Wherever the string "parts" appears in the listing, copy that line.

● Dataset extract:
——

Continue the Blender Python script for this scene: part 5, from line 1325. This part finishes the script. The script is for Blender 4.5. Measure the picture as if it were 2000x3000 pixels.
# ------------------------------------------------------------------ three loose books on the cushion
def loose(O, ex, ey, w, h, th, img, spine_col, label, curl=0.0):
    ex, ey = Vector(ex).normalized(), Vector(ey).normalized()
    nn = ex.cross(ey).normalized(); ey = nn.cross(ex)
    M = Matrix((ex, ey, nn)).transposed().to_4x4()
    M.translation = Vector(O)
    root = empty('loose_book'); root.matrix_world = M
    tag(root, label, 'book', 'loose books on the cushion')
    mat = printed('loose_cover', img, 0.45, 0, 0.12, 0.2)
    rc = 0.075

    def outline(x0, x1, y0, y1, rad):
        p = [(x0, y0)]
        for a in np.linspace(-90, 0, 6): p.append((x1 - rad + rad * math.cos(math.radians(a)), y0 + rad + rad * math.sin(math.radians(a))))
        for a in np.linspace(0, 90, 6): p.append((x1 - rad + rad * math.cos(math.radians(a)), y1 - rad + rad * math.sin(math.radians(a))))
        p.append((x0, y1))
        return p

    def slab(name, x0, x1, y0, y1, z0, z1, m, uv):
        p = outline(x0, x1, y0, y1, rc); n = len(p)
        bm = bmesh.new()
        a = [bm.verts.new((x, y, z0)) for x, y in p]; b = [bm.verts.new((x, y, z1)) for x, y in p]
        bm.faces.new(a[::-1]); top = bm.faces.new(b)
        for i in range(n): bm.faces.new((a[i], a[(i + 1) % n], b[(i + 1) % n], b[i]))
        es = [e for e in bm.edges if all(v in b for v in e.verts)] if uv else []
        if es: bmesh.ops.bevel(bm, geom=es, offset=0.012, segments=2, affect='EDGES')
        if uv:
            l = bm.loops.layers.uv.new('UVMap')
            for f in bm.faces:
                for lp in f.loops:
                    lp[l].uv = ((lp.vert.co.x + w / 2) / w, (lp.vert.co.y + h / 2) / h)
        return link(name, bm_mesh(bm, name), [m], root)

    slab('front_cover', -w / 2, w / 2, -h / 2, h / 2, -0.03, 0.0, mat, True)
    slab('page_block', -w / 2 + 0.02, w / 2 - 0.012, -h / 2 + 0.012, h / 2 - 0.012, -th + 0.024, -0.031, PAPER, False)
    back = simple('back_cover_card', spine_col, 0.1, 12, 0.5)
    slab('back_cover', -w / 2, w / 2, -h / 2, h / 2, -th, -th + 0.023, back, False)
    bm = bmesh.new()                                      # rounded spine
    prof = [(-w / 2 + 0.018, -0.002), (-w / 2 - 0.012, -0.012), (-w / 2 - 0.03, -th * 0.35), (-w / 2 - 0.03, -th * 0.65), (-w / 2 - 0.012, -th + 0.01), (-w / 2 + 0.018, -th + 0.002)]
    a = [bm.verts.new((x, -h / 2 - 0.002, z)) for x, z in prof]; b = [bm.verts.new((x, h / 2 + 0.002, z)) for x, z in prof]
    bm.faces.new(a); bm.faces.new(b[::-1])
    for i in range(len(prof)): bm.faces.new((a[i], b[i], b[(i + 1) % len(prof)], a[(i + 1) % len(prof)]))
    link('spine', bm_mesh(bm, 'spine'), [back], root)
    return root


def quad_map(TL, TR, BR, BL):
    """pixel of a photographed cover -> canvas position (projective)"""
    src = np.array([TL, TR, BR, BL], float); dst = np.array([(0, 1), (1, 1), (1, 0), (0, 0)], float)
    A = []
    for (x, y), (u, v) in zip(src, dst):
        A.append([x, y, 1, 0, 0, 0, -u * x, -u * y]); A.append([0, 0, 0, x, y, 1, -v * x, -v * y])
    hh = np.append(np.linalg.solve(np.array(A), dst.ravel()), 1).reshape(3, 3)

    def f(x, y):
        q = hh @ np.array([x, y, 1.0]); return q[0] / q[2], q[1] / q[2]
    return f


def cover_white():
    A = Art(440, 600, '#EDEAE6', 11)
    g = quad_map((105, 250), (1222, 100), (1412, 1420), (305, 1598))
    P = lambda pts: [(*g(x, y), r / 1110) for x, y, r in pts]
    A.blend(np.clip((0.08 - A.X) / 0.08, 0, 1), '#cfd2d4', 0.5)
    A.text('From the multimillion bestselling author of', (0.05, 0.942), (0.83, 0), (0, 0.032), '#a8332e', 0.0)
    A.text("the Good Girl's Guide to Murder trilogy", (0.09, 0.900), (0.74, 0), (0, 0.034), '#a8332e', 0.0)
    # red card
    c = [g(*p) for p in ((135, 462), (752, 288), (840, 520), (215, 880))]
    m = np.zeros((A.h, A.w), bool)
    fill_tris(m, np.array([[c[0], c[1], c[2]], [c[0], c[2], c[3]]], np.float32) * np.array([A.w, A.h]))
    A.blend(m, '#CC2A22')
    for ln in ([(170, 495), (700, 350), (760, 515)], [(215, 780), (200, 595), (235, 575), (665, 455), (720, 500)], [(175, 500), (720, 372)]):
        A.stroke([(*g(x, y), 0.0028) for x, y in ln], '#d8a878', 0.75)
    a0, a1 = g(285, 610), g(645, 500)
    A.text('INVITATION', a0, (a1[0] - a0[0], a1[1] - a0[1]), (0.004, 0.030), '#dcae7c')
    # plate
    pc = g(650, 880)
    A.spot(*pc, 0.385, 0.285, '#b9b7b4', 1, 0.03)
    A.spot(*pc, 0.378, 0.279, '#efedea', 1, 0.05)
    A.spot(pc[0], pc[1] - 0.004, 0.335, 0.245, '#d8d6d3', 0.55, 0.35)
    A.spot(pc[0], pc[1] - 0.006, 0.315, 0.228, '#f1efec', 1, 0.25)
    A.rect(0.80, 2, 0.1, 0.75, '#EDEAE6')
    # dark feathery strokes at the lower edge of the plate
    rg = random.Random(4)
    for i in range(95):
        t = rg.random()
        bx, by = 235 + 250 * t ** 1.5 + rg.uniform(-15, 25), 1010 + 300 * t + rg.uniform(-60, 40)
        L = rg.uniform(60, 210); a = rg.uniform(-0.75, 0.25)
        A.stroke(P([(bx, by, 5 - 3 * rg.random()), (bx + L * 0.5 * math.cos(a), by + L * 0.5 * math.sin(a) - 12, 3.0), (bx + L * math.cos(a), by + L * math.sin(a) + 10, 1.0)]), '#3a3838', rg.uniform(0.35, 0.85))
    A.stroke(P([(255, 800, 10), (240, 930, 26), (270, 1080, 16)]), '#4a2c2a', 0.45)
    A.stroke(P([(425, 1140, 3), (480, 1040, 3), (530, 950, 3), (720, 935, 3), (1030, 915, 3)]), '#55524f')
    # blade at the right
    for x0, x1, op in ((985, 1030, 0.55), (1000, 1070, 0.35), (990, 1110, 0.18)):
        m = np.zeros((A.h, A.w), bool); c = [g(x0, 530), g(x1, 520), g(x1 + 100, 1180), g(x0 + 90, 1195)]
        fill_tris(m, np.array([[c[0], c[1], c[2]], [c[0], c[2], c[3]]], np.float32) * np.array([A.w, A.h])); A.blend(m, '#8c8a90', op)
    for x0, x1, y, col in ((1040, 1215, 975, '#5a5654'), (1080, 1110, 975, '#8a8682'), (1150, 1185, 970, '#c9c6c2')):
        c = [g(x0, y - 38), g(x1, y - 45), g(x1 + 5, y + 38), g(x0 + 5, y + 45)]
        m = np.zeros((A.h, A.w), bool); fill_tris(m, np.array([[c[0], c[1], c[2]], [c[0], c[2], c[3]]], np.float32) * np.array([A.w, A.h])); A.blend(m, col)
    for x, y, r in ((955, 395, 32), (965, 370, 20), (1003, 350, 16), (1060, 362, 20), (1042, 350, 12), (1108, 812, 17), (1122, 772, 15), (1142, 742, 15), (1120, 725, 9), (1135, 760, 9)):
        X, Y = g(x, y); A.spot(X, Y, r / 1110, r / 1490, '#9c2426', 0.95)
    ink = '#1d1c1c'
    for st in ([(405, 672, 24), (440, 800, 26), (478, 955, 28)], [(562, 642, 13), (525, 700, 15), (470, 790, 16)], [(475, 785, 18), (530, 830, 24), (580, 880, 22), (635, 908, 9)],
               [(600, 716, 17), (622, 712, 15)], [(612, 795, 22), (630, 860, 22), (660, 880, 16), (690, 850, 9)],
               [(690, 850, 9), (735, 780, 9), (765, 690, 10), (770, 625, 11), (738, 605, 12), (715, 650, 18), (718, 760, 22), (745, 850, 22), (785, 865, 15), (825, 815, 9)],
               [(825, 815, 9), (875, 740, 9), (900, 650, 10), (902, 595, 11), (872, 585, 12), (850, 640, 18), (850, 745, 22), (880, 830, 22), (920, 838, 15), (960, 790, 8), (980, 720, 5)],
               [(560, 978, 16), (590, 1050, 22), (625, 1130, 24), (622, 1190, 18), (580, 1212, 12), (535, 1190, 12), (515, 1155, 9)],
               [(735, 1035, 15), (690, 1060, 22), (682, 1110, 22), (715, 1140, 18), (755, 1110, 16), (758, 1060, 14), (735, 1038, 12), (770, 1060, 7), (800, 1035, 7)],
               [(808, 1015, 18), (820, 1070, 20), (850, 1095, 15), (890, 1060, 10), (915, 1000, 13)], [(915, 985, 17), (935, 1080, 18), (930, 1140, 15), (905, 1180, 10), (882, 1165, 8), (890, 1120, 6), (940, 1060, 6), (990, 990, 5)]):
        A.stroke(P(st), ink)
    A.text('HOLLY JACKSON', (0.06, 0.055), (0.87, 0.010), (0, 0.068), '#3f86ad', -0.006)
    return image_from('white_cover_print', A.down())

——

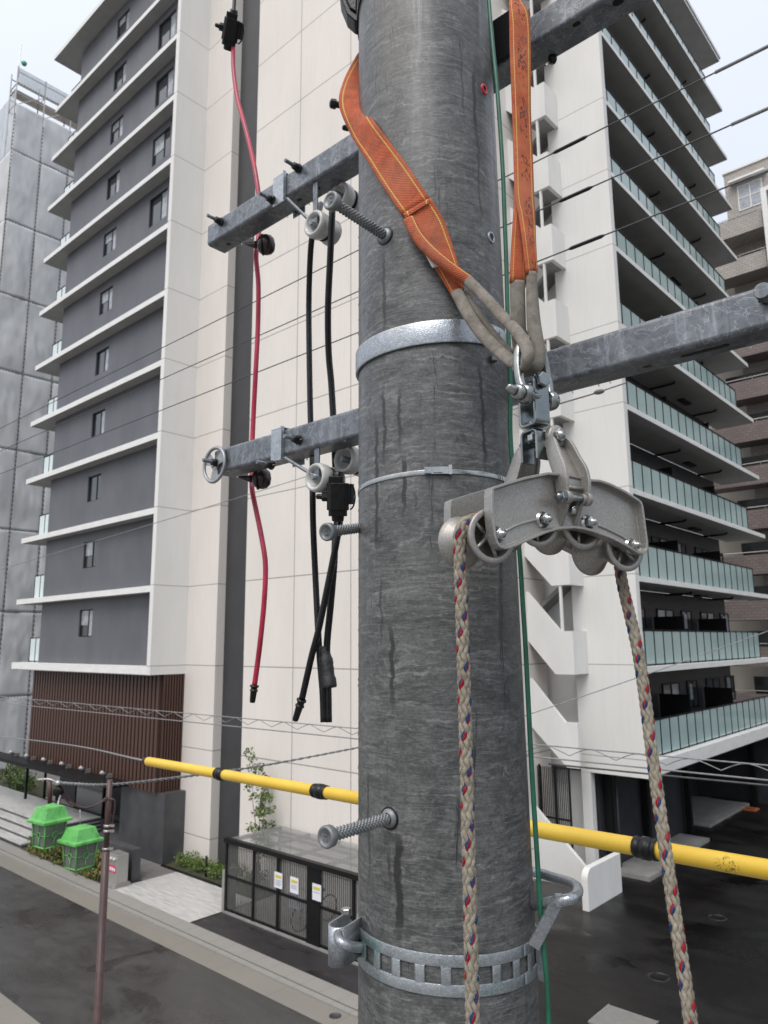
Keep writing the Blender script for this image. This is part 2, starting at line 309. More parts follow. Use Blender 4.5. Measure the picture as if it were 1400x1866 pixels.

——

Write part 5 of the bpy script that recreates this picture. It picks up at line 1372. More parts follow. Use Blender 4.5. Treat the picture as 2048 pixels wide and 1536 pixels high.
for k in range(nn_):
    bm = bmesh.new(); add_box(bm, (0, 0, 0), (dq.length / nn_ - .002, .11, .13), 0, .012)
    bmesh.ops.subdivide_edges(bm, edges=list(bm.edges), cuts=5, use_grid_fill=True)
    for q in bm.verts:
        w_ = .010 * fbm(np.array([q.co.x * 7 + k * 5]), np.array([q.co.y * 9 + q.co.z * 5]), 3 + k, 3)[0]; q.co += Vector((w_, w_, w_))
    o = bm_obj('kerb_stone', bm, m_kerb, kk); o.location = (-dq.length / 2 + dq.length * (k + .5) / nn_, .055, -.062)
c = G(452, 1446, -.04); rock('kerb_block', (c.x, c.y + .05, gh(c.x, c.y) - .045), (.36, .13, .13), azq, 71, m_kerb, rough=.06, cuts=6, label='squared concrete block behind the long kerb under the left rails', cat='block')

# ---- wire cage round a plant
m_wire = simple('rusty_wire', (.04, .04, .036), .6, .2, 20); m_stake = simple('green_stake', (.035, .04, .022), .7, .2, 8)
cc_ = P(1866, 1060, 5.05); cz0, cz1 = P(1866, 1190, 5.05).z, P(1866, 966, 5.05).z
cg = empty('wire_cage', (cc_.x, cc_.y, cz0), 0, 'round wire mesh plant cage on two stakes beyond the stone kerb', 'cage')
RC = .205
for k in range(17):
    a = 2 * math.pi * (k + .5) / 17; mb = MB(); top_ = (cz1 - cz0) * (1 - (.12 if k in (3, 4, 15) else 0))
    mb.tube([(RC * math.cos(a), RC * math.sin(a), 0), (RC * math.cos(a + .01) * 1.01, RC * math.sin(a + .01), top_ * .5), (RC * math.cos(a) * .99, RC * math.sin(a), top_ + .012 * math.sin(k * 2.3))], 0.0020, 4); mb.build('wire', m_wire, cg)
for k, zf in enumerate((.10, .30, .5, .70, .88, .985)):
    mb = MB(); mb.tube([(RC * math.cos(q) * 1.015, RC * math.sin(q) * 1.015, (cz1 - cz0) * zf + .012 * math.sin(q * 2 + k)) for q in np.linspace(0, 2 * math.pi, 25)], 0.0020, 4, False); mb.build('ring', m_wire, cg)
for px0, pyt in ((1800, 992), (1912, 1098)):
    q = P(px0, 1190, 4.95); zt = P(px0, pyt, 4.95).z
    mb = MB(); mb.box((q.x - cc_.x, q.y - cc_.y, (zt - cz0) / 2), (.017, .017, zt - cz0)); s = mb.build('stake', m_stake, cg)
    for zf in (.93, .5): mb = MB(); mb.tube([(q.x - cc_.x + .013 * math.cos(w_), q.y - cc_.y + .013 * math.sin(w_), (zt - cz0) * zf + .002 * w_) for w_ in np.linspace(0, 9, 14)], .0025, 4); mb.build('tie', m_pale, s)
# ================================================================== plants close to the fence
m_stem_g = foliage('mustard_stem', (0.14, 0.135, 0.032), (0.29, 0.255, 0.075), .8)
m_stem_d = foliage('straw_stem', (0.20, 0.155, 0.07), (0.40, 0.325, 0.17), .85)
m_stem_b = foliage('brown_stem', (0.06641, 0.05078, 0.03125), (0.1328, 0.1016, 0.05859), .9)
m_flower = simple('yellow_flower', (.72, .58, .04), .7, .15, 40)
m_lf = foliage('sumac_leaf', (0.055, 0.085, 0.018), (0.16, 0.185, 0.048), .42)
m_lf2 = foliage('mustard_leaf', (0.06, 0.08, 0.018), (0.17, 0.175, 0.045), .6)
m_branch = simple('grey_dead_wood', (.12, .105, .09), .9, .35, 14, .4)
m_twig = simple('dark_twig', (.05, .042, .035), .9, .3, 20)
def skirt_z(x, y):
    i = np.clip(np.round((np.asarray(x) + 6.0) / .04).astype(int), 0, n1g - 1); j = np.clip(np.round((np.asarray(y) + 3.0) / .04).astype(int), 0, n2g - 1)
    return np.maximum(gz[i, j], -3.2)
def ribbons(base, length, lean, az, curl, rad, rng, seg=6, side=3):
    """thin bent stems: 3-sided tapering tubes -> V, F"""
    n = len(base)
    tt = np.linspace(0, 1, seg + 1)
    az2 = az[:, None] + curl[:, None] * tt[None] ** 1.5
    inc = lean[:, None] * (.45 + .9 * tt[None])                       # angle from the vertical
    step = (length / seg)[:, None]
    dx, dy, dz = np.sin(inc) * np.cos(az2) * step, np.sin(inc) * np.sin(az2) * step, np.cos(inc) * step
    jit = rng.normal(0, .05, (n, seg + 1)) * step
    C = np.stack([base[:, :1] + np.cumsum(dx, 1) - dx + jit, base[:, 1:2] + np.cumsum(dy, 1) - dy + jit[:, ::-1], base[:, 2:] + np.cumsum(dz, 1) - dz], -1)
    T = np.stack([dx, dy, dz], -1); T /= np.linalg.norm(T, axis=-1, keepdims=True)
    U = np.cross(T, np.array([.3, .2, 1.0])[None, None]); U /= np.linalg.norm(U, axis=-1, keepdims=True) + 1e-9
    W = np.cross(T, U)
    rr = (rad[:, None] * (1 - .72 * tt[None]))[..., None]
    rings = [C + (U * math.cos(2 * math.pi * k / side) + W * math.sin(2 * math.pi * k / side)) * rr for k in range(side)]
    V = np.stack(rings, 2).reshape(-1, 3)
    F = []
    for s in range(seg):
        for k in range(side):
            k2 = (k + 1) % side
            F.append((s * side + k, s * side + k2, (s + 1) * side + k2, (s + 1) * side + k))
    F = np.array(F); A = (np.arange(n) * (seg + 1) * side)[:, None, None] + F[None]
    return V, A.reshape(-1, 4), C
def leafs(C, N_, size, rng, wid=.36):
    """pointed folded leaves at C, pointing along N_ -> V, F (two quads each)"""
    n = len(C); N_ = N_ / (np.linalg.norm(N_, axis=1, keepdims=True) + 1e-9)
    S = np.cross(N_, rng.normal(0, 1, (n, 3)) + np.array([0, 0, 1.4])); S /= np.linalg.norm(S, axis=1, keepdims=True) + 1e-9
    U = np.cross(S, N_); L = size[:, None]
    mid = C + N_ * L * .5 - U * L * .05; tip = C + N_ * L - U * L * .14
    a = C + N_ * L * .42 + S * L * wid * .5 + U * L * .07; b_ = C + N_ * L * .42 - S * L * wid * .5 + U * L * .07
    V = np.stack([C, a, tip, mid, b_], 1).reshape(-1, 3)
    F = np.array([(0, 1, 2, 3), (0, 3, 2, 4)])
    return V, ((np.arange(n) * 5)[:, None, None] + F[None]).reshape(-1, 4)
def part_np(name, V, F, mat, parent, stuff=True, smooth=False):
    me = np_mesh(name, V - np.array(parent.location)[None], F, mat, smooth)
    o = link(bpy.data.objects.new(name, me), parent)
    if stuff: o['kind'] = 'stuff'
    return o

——

● Exercise solution:
Keep writing the Blender script for this image. This is part 2, starting at line 309. More parts follow. Use Blender 4.5. Measure the picture as if it were 1400x1866 pixels.
Write part 5 of the bpy script that recreates this picture. It picks up at line 1372. More parts follow. Use Blender 4.5. Treat the picture as 2048 pixels wide and 1536 pixels high.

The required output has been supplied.